-- START RECORDED DATA --

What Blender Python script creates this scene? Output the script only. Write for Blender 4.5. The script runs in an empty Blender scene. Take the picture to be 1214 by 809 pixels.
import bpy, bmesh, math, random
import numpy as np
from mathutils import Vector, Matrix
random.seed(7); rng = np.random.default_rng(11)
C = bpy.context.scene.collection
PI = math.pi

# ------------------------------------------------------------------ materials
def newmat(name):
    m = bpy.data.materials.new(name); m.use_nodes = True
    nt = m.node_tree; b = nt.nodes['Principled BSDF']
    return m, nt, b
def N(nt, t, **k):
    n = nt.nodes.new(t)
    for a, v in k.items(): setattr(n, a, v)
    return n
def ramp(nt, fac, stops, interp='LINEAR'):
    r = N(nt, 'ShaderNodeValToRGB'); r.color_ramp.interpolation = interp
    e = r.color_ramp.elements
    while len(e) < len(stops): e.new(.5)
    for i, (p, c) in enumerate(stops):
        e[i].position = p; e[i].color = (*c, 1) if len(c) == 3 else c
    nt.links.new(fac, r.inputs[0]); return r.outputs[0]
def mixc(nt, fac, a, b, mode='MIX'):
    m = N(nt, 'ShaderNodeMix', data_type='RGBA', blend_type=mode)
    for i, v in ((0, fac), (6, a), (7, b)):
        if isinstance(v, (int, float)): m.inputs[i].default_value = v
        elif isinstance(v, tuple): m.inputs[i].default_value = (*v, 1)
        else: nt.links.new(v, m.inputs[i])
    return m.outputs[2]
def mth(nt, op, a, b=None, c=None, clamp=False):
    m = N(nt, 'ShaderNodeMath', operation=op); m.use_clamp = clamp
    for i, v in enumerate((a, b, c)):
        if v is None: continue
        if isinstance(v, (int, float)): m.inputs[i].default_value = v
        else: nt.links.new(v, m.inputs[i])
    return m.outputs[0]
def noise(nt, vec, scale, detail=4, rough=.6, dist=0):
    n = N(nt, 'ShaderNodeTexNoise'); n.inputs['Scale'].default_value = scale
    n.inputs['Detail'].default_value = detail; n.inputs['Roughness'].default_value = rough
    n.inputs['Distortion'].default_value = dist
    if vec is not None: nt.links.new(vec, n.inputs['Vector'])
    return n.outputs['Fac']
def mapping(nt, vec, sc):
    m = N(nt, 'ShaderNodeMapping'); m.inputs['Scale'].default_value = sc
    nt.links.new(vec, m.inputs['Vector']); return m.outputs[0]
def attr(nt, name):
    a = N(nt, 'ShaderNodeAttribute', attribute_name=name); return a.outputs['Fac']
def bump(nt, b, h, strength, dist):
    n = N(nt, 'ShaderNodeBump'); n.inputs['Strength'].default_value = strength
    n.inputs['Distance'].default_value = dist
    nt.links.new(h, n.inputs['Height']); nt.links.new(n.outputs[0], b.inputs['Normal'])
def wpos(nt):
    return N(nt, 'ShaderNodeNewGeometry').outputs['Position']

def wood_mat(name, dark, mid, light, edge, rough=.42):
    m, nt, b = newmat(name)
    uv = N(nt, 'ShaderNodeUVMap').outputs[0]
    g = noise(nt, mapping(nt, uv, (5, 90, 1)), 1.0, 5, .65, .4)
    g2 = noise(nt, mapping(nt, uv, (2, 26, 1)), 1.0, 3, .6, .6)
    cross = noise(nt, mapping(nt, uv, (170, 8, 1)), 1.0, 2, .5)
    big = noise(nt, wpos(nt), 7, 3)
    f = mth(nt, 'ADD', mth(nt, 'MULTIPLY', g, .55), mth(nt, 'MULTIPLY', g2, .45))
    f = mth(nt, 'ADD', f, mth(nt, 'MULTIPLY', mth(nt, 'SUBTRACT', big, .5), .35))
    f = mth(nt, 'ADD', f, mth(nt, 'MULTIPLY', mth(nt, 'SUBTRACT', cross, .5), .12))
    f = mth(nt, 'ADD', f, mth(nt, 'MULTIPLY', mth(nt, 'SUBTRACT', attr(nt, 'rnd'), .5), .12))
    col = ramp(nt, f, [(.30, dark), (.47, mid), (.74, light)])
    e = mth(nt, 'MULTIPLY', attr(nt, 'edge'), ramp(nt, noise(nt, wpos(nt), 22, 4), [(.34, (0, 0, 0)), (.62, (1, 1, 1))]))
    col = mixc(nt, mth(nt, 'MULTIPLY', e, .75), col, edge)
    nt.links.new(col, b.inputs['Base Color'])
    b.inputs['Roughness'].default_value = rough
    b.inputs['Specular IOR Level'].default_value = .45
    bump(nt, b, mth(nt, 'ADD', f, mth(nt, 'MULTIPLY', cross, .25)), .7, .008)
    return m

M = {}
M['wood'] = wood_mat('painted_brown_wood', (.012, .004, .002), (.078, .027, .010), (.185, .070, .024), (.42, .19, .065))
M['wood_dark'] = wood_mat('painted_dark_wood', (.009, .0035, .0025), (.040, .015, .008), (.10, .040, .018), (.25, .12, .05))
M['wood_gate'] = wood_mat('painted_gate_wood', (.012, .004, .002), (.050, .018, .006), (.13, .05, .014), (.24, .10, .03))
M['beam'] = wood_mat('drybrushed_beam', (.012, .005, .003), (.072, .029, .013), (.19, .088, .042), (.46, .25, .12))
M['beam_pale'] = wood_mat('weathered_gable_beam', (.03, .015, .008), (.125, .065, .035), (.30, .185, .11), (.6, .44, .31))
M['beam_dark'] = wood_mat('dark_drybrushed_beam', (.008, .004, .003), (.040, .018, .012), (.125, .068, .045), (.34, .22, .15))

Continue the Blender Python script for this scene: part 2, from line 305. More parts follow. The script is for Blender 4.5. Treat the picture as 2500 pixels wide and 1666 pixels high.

-- END RECORDED DATA --

◆ WORK TO DO: Go through the material above line by line and copy it exactly.

◆ OUTPUT OF THE TASK:
What Blender Python script creates this scene? Output the script only. Write for Blender 4.5. The script runs in an empty Blender scene. Take the picture to be 1214 by 809 pixels.
import bpy, bmesh, math, random
import numpy as np
from mathutils import Vector, Matrix
random.seed(7); rng = np.random.default_rng(11)
C = bpy.context.scene.collection
PI = math.pi

# ------------------------------------------------------------------ materials
def newmat(name):
    m = bpy.data.materials.new(name); m.use_nodes = True
    nt = m.node_tree; b = nt.nodes['Principled BSDF']
    return m, nt, b
def N(nt, t, **k):
    n = nt.nodes.new(t)
    for a, v in k.items(): setattr(n, a, v)
    return n
def ramp(nt, fac, stops, interp='LINEAR'):
    r = N(nt, 'ShaderNodeValToRGB'); r.color_ramp.interpolation = interp
    e = r.color_ramp.elements
    while len(e) < len(stops): e.new(.5)
    for i, (p, c) in enumerate(stops):
        e[i].position = p; e[i].color = (*c, 1) if len(c) == 3 else c
    nt.links.new(fac, r.inputs[0]); return r.outputs[0]
def mixc(nt, fac, a, b, mode='MIX'):
    m = N(nt, 'ShaderNodeMix', data_type='RGBA', blend_type=mode)
    for i, v in ((0, fac), (6, a), (7, b)):
        if isinstance(v, (int, float)): m.inputs[i].default_value = v
        elif isinstance(v, tuple): m.inputs[i].default_value = (*v, 1)
        else: nt.links.new(v, m.inputs[i])
    return m.outputs[2]
def mth(nt, op, a, b=None, c=None, clamp=False):
    m = N(nt, 'ShaderNodeMath', operation=op); m.use_clamp = clamp
    for i, v in enumerate((a, b, c)):
        if v is None: continue
        if isinstance(v, (int, float)): m.inputs[i].default_value = v
        else: nt.links.new(v, m.inputs[i])
    return m.outputs[0]
def noise(nt, vec, scale, detail=4, rough=.6, dist=0):
    n = N(nt, 'ShaderNodeTexNoise'); n.inputs['Scale'].default_value = scale
    n.inputs['Detail'].default_value = detail; n.inputs['Roughness'].default_value = rough
    n.inputs['Distortion'].default_value = dist
    if vec is not None: nt.links.new(vec, n.inputs['Vector'])
    return n.outputs['Fac']
def mapping(nt, vec, sc):
    m = N(nt, 'ShaderNodeMapping'); m.inputs['Scale'].default_value = sc
    nt.links.new(vec, m.inputs['Vector']); return m.outputs[0]
def attr(nt, name):
    a = N(nt, 'ShaderNodeAttribute', attribute_name=name); return a.outputs['Fac']
def bump(nt, b, h, strength, dist):
    n = N(nt, 'ShaderNodeBump'); n.inputs['Strength'].default_value = strength
    n.inputs['Distance'].default_value = dist
    nt.links.new(h, n.inputs['Height']); nt.links.new(n.outputs[0], b.inputs['Normal'])
def wpos(nt):
    return N(nt, 'ShaderNodeNewGeometry').outputs['Position']

def wood_mat(name, dark, mid, light, edge, rough=.42):
    m, nt, b = newmat(name)
    uv = N(nt, 'ShaderNodeUVMap').outputs[0]
    g = noise(nt, mapping(nt, uv, (5, 90, 1)), 1.0, 5, .65, .4)
    g2 = noise(nt, mapping(nt, uv, (2, 26, 1)), 1.0, 3, .6, .6)
    cross = noise(nt, mapping(nt, uv, (170, 8, 1)), 1.0, 2, .5)
    big = noise(nt, wpos(nt), 7, 3)
    f = mth(nt, 'ADD', mth(nt, 'MULTIPLY', g, .55), mth(nt, 'MULTIPLY', g2, .45))
    f = mth(nt, 'ADD', f, mth(nt, 'MULTIPLY', mth(nt, 'SUBTRACT', big, .5), .35))
    f = mth(nt, 'ADD', f, mth(nt, 'MULTIPLY', mth(nt, 'SUBTRACT', cross, .5), .12))
    f = mth(nt, 'ADD', f, mth(nt, 'MULTIPLY', mth(nt, 'SUBTRACT', attr(nt, 'rnd'), .5), .12))
    col = ramp(nt, f, [(.30, dark), (.47, mid), (.74, light)])
    e = mth(nt, 'MULTIPLY', attr(nt, 'edge'), ramp(nt, noise(nt, wpos(nt), 22, 4), [(.34, (0, 0, 0)), (.62, (1, 1, 1))]))
    col = mixc(nt, mth(nt, 'MULTIPLY', e, .75), col, edge)
    nt.links.new(col, b.inputs['Base Color'])
    b.inputs['Roughness'].default_value = rough
    b.inputs['Specular IOR Level'].default_value = .45
    bump(nt, b, mth(nt, 'ADD', f, mth(nt, 'MULTIPLY', cross, .25)), .7, .008)
    return m

M = {}
M['wood'] = wood_mat('painted_brown_wood', (.012, .004, .002), (.078, .027, .010), (.185, .070, .024), (.42, .19, .065))
M['wood_dark'] = wood_mat('painted_dark_wood', (.009, .0035, .0025), (.040, .015, .008), (.10, .040, .018), (.25, .12, .05))
M['wood_gate'] = wood_mat('painted_gate_wood', (.012, .004, .002), (.050, .018, .006), (.13, .05, .014), (.24, .10, .03))
M['beam'] = wood_mat('drybrushed_beam', (.012, .005, .003), (.072, .029, .013), (.19, .088, .042), (.46, .25, .12))
M['beam_pale'] = wood_mat('weathered_gable_beam', (.03, .015, .008), (.125, .065, .035), (.30, .185, .11), (.6, .44, .31))
M['beam_dark'] = wood_mat('dark_drybrushed_beam', (.008, .004, .003), (.040, .018, .012), (.125, .068, .045), (.34, .22, .15))

Continue the Blender Python script for this scene: part 2, from line 305. More parts follow. The script is for Blender 4.5. Treat the picture as 2500 pixels wide and 1666 pixels high.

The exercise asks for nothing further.